Copy each line below that contains "detail".

*** Data excerpt

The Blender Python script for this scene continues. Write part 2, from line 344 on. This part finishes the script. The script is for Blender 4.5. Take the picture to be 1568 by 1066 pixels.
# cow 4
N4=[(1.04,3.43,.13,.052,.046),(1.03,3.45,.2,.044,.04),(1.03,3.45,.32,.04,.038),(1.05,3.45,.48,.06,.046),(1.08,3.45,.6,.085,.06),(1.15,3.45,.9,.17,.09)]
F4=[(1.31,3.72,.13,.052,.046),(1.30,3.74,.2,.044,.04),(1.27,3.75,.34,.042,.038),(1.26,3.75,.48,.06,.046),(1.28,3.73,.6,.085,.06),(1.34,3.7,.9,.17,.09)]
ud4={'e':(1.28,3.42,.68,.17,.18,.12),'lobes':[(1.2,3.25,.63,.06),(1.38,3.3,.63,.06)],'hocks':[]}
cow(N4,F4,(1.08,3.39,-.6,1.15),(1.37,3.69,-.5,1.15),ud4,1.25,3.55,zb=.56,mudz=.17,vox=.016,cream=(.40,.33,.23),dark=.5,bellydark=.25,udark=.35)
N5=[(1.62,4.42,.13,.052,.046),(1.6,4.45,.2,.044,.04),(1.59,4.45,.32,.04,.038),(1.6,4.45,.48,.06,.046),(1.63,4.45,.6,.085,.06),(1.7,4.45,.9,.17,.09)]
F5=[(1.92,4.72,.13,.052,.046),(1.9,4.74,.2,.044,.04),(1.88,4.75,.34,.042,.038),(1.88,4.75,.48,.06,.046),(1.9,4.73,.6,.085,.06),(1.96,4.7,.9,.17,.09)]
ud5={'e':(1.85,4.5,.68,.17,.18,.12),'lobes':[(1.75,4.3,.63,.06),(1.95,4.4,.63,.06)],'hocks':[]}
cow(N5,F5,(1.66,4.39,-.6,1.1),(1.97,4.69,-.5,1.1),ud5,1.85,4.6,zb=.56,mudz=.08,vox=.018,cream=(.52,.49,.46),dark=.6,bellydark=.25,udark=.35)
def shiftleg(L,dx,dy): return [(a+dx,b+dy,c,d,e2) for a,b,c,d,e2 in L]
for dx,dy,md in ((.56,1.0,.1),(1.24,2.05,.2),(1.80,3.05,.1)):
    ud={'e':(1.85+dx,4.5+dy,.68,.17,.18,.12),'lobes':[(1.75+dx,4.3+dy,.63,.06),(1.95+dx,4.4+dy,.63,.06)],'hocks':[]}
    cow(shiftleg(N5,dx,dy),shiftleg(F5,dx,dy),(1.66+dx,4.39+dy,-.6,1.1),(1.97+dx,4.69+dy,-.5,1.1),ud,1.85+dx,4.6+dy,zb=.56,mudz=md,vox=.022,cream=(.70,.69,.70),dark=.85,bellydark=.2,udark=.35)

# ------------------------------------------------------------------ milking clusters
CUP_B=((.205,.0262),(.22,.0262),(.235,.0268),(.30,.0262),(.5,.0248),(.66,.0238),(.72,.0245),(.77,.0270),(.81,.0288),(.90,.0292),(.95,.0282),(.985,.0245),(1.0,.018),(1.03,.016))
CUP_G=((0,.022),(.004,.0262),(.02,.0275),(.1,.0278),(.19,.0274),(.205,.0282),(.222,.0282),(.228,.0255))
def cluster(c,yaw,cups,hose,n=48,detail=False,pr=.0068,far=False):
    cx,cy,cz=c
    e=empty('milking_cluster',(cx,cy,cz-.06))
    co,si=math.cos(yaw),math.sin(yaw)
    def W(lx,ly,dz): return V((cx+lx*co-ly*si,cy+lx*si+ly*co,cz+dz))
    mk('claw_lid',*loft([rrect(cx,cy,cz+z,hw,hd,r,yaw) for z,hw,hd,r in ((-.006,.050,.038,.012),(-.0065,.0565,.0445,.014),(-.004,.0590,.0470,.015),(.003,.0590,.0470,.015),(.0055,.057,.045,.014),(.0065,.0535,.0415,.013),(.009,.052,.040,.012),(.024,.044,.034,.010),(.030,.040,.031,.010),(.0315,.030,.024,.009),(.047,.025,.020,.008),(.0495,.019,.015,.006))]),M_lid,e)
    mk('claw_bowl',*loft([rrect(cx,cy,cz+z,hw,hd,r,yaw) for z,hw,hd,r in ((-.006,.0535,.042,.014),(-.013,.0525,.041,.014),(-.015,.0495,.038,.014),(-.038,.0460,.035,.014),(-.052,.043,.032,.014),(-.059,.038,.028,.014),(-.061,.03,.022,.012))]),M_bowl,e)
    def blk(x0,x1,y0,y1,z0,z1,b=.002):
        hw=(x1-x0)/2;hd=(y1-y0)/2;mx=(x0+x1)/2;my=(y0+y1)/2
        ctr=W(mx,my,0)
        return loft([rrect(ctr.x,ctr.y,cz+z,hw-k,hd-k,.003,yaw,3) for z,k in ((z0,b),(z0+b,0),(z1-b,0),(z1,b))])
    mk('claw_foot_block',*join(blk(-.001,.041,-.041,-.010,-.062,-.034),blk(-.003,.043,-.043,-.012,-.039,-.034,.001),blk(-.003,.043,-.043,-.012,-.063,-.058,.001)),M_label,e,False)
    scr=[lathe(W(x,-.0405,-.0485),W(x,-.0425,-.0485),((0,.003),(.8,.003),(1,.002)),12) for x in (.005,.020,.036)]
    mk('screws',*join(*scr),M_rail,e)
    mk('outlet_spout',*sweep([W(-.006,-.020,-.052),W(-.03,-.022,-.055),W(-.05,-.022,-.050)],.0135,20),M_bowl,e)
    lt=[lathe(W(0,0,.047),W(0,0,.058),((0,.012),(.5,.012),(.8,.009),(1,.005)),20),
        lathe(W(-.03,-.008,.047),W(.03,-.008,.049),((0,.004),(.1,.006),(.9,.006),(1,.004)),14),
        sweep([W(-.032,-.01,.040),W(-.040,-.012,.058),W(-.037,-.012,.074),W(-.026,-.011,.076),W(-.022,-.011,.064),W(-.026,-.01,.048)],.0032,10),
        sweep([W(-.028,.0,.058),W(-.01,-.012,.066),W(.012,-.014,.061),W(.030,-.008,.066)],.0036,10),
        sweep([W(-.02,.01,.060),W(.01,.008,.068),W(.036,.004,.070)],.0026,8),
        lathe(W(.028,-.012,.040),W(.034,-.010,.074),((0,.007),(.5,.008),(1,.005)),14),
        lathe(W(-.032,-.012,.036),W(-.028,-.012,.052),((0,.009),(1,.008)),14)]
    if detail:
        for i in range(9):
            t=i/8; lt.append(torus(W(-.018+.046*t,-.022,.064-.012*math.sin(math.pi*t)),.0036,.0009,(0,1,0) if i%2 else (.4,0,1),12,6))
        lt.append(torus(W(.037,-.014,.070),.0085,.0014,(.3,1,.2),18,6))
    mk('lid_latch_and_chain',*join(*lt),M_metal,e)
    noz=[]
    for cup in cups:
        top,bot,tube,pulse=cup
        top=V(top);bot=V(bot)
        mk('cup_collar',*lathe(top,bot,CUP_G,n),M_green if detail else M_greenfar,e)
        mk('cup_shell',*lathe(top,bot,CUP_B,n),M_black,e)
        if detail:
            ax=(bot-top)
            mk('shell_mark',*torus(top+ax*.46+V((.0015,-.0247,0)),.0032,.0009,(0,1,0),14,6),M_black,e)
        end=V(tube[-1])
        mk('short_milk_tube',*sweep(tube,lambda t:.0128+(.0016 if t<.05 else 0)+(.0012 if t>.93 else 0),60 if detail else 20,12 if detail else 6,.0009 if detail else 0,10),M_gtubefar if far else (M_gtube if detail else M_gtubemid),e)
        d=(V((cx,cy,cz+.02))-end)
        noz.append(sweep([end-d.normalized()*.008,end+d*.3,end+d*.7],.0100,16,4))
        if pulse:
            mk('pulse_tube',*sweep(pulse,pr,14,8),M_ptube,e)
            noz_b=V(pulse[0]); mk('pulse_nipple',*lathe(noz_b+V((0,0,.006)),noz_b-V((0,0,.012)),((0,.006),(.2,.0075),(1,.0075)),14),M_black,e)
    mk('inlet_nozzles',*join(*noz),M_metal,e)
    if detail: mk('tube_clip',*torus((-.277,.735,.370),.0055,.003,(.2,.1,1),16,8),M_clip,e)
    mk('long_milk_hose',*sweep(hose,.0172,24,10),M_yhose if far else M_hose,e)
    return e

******

# [Task output]
def cluster(c,yaw,cups,hose,n=48,detail=False,pr=.0068,far=False):
    if detail:
        mk('cup_collar',*lathe(top,bot,CUP_G,n),M_green if detail else M_greenfar,e)
        if detail:
        mk('short_milk_tube',*sweep(tube,lambda t:.0128+(.0016 if t<.05 else 0)+(.0012 if t>.93 else 0),60 if detail else 20,12 if detail else 6,.0009 if detail else 0,10),M_gtubefar if far else (M_gtube if detail else M_gtubemid),e)
    if detail: mk('tube_clip',*torus((-.277,.735,.370),.0055,.003,(.2,.1,1),16,8),M_clip,e)